Timony perhaps was never awarded the same reverence as her witchy contemporaries, like Courtney Love or Babes In Toyland’s Kat Bjelland, because she was so unextreme. It’s a cliche at this point that men in music can be whatever they want to be and women are generally expected to be either ethereal goddesses or riot grrrls, but it still rings true. There is little room in mainstream pop culture for women who fall somewhere in the middle— women who aren’t brash and loud, but aren’t traditionally feminine, either. Timony isn’t quiet, but she tends to fly under the radar— someone who’s perhaps not enough of an exhibitionist to thrive in New York or L.A., which is what makes her and Helium so quintessentially Bostonian.
On an instrumental level, Timony’s words and the band’s haunting melodies are reminiscent of the spookiness of riding the commuter rail into Salem after dark. It’s campy and real, simultaneously. By embracing their classical music training, Helium expanded the boundaries of what indie music could be. It can be fantastical, mythical, and impossible to place within a specific genre. Timony opened the door for women to be in bands without making the fact that they are a woman in a band an explicitly political act.

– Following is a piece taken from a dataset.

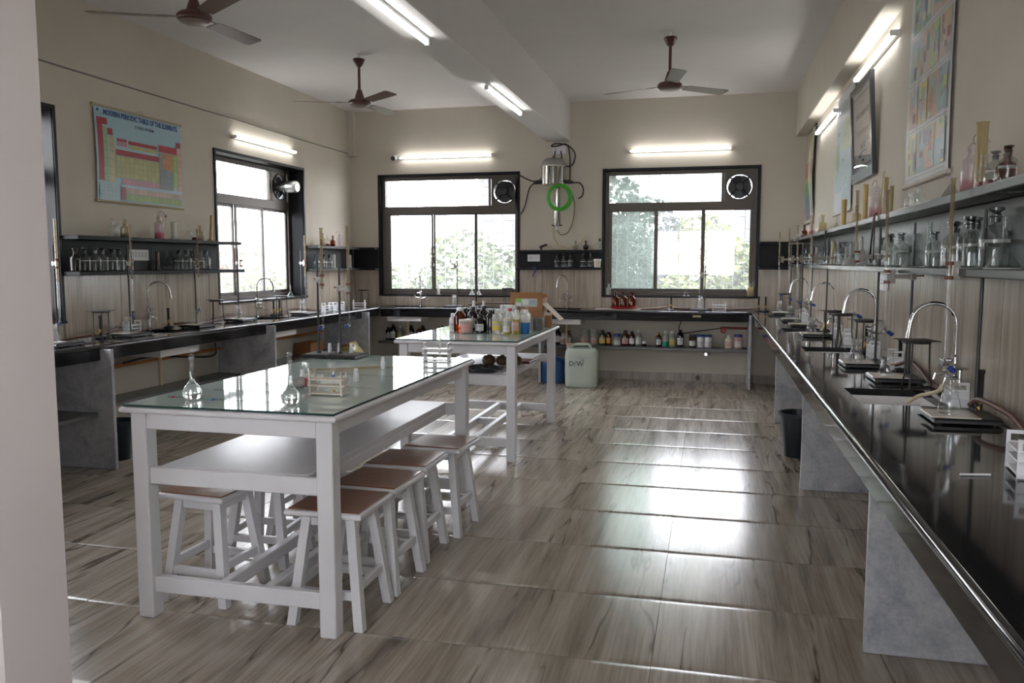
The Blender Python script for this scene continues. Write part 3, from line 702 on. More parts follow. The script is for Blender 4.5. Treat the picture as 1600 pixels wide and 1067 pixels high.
# ------------------------------------------------------------------ tube lights
def tube_light(label, loc, length, rz=0, rx=0, group='fluorescent tube lights'):
    """batten along local X on the wall plane y=0, tube towards -y"""
    t = thing('tube_light', label, 'tube light', loc, rz, group); t.rotation_euler = (rx, 0, rz)
    MB().cbox(-length/2, length/2, -.022, 0, -.016, .016, .003).obj('batten', fixture_m, t)
    for s in (-1, 1): MB().cbox(s*length/2-.022, s*length/2+.006, -.055, -.018, -.015, .015, .003).obj('end_cap', fixture_m, t)
    m = MB(); m.M = Matrix.Translation((0, -.04, 0)) @ Matrix.Rotation(PI/2, 4, 'Y'); m.lathe([(0, -length/2+.02), (.0135, -length/2+.02), (.0135, length/2-.02), (0, length/2-.02)], 14); m.obj('tube', tube_m, t, True)
    return t
tube_light('tube light on the back wall above the left-hand window', (-3.335, YB, 2.795), 1.25)
tube_light('tube light on the back wall above the right-hand window', (-.39, YB, 2.787), 1.2)
tube_light('tube light on the left wall above the left window', (XL, 7.965, 2.692), 1.22, PI/2)
tube_light('tube light high on the right wall, the nearer of two', (XR, 5.89, 2.775), 1.28, -PI/2)
tube_light('tube light high on the right wall, the farther of two', (XR, 8.16, 2.735), 1.28, -PI/2)
tube_light('tube light under the ceiling beam, the nearer of two', (-1.868, 4.66, 2.936), 1.25, PI/2, -PI/2).rotation_euler = (PI/2, 0, PI/2)
tube_light('tube light under the ceiling beam, the farther of two', (-1.855, 7.34, 2.936), 1.25, PI/2, -PI/2).rotation_euler = (PI/2, 0, PI/2)
tube_light('added unseen tube light on the wall behind the camera', (-.6, YF, 2.7), 1.25, PI)  # lamp added out of view to brighten the camera end
tube_light('added unseen tube light on the right wall beside the camera', (XR, .6, 2.78), 1.25, -PI/2)  # another unseen lamp, added as fill near the camera
# cctv
cc = thing('security_camera', 'small dark security camera on the back wall beside the tube light', 'camera', (-4.02, YB, 2.80))
MB().cbox(-.03, .03, -.03, 0, .02, .05, .004).obj('mount', fixture_m, cc)
m = MB(); m.M = Matrix.Translation((0, -.06, -.005)) @ Matrix.Rotation(PI/2+.25, 4, 'X'); m.lathe([(0, -.05), (.034, -.05), (.036, .05), (.03, .055), (0, .05)], 16); m.obj('body', fixture_m, cc, True)
m = MB(); m.M = Matrix.Translation((0, -.06, -.005)) @ Matrix.Rotation(PI/2+.25, 4, 'X'); m.lathe([(0, .057), (.030, .057), (.030, .05)], 16); m.obj('lens', blackpl, cc, True)

# ------------------------------------------------------------------ ceiling fans
def ceiling_fan(label, x, y, angs, drop=.43):
    t = thing('ceiling_fan', label, 'ceiling fan', (x, y, ZC), 0, 'brown ceiling fans')
    MB().tube([(0, 0, 0), (0, 0, -.05)], .012, 8).obj('hook', fixture_m, t)
    MB().lathe([(0, -.045), (.055, -.045), (.058, -.055), (.03, -.11), (.018, -.12), (0, -.12)], 20).obj('canopy', fan_m, t, True)
    MB().tube([(0, 0, -.1), (0, 0, -drop+.08)], .0135, 10).obj('down_rod', fan_m, t, True)
    MB().lathe([(0, -drop+.11), (.022, -drop+.10), (.045, -drop+.03), (.05, -drop+.005), (0, -drop+.005)], 20).obj('lower_canopy', fan_m, t, True)
    MB().lathe([(0, -drop+.01), (.09, -drop+.005), (.105, -drop-.01), (.105, -drop-.03), (.09, -drop-.042), (0, -drop-.05)], 28).obj('motor_housing', fan_m, t, True)
    MB().lathe([(.088, -drop-.0425), (.092, -drop-.045), (.08, -drop-.053), (.02, -drop-.06), (0, -drop-.06)], 28).obj('trim_ring', plain('fan_trim', (.16, .12, .105), .35) if 'fan_trim' not in MATS else MATS['fan_trim'], t, True)
    for k, a in enumerate(angs):
        b = MB(); b.M = Matrix.Rotation(math.radians(a), 4, 'Z') @ Matrix.Translation((0, 0, -drop-.022)) @ Matrix.Rotation(-.17, 4, 'X')
        r0, r1 = .17, .61; pts = [(r0, -.052), (r1-.02, -.066), (r1, -.05), (r1+.005, .045), (r1-.02, .062), (r0, .05)]
        b.prism(pts, -.0015, .0015); bl2 = b.obj('blade', fan_edge, t)
        s = MB(); s.M = Matrix.Rotation(math.radians(a), 4, 'Z') @ Matrix.Translation((0, 0, -drop-.020)) @ Matrix.Rotation(-.17, 4, 'X')
        s.prism([(.085, -.02), (.17, -.032), (.22, -.02), (.22, .02), (.17, .032), (.085, .02)], -.001, .003); s.obj('blade_bracket', fan_m, bl2)
    return t
ceiling_fan('brown ceiling fan near the back on the right of the beam', -.385, 7.3, (160, 40, 280))
ceiling_fan('brown ceiling fan near the back on the left of the beam', -3.29, 7.36, (202, 82, 322))
ceiling_fan('brown ceiling fan cut off by the top left of the picture', -3.15, 4.6, (205, 85, 325))

# ================================================================== TABLES AND STOOLS
def work_table(label, x0, x1, y0, y1, midshelf):
    """white wooden laboratory table under a sheet of glass; the corners are those of the top"""
    cx, cy = (x0+x1)/2, (y0+y1)/2; a, b = (x1-x0)/2, (y1-y0)/2
    t = thing('work_table', label, 'table', (cx, cy, 0), 0, 'white work tables'); lg = .068; ov = .03
    g = MB().mat(tabletop_m)
    pts = [(-a+.012, -b+.012), (a-.012, -b+.012), (a-.012, b-.012), (-a+.012, b-.012)]
    v = [(x, y, z) for z in (.8785, .887) for x, y in pts]
    g.add(v, [(4, 5, 6, 7)]); g.mat(glassedge_m).add(v, [(0, 1, 5, 4), (1, 2, 6, 5), (2, 3, 7, 6), (3, 0, 4, 7), (3, 2, 1, 0)])
    g.obj('glass_sheet', None, t)
    # bull-nosed wooden top
    n = 6; ring = lambda e, z: [(-a+e, -b+e, z), (a-e, -b+e, z), (a-e, b-e, z), (-a+e, b-e, z)]
    prof = [(.012-.012*math.sin(PI*k/n), .852+.013-.013*math.cos(PI*k/n)) for k in range(n+1)]; v = []; f = []
    for e, z in prof: v += ring(e, z)
    for k in range(n):
        for i in range(4): f.append((4*k+i, 4*k+(i+1) % 4, 4*k+4+(i+1) % 4, 4*k+4+i))
    f += [(3, 2, 1, 0), tuple(4*n+i for i in range(4))]
    MB().add(v, f).obj('wooden_top', whitewood, t, True)
    L0 = (-a+ov, a-ov-lg); M0 = (-b+ov, b-ov-lg)
    for lx in L0:
        for ly in M0: MB().cbox(lx, lx+lg, ly, ly+lg, 0, .852, .004).obj('leg', whitewood, t)
    for ly in M0: MB().cbox(L0[0]+lg, L0[1], ly+.006, ly+.03, .785, .852, .003).obj('apron', whitewood, t)
    for lx in L0: MB().cbox(lx+.02, lx+.044, M0[0]+lg, M0[1], .785, .852, .003).obj('apron', whitewood, t)
    for ly in M0: MB().cbox(L0[0]+lg, L0[1], ly+.015, ly+.045, .557, .628, .004).obj('shelf_rail', whitewood, t)
    sx0, sx1 = (L0[0]+.10, L0[1]-.06)
    MB().cbox(sx0, sx1, M0[0]+.045, M0[1]+.02, .602, .629, .003).obj('shelf_board', whitewood, t)
    for lx in (sx0, sx1-.03): MB().cbox(lx, lx+.03, M0[0]+.045, M0[1]+.015, .557, .602, .003).obj('shelf_rail', whitewood, t)
    for ly in M0: MB().cbox(L0[0]+lg, L0[1], ly+.015, ly+.050, .105, .172, .004).obj('foot_rail', whitewood, t)
    for fx in (-.075, .125): MB().cbox(fx-.02, fx+.02, M0[0]+.05, M0[1]+.015, .112, .168, .004).obj('foot_rail', whitewood, t)
    MB().cbox(-.055, .105, -.02, .02, .115, .165, .004).obj('foot_rail', whitewood, t)
    return t
T1 = work_table('near white wooden table under a pale glass sheet, with stools beneath', -2.283, -1.344, 2.737, 4.588, True)
T2 = work_table('far white wooden table under a glass sheet crowded with reagent bottles', -2.275, -1.324, 5.618, 7.241, True)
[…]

As Timony said herself in a 1996 interview with the Boston Globe, “It felt cool to become a witch or a monster in song, and then it was like I was becoming powerful by becoming this creature and saying whatever I wanted.” Helium broke up in ‘98, but Timony’s more recent music still holds the same mystical power. Even though she ultimately left the city to play in Wild Flag and Ex Hex, Helium’s specter still lingers. Boston is notoriously haunted, not only by colonial era spirits, but by the ghost of college rock past.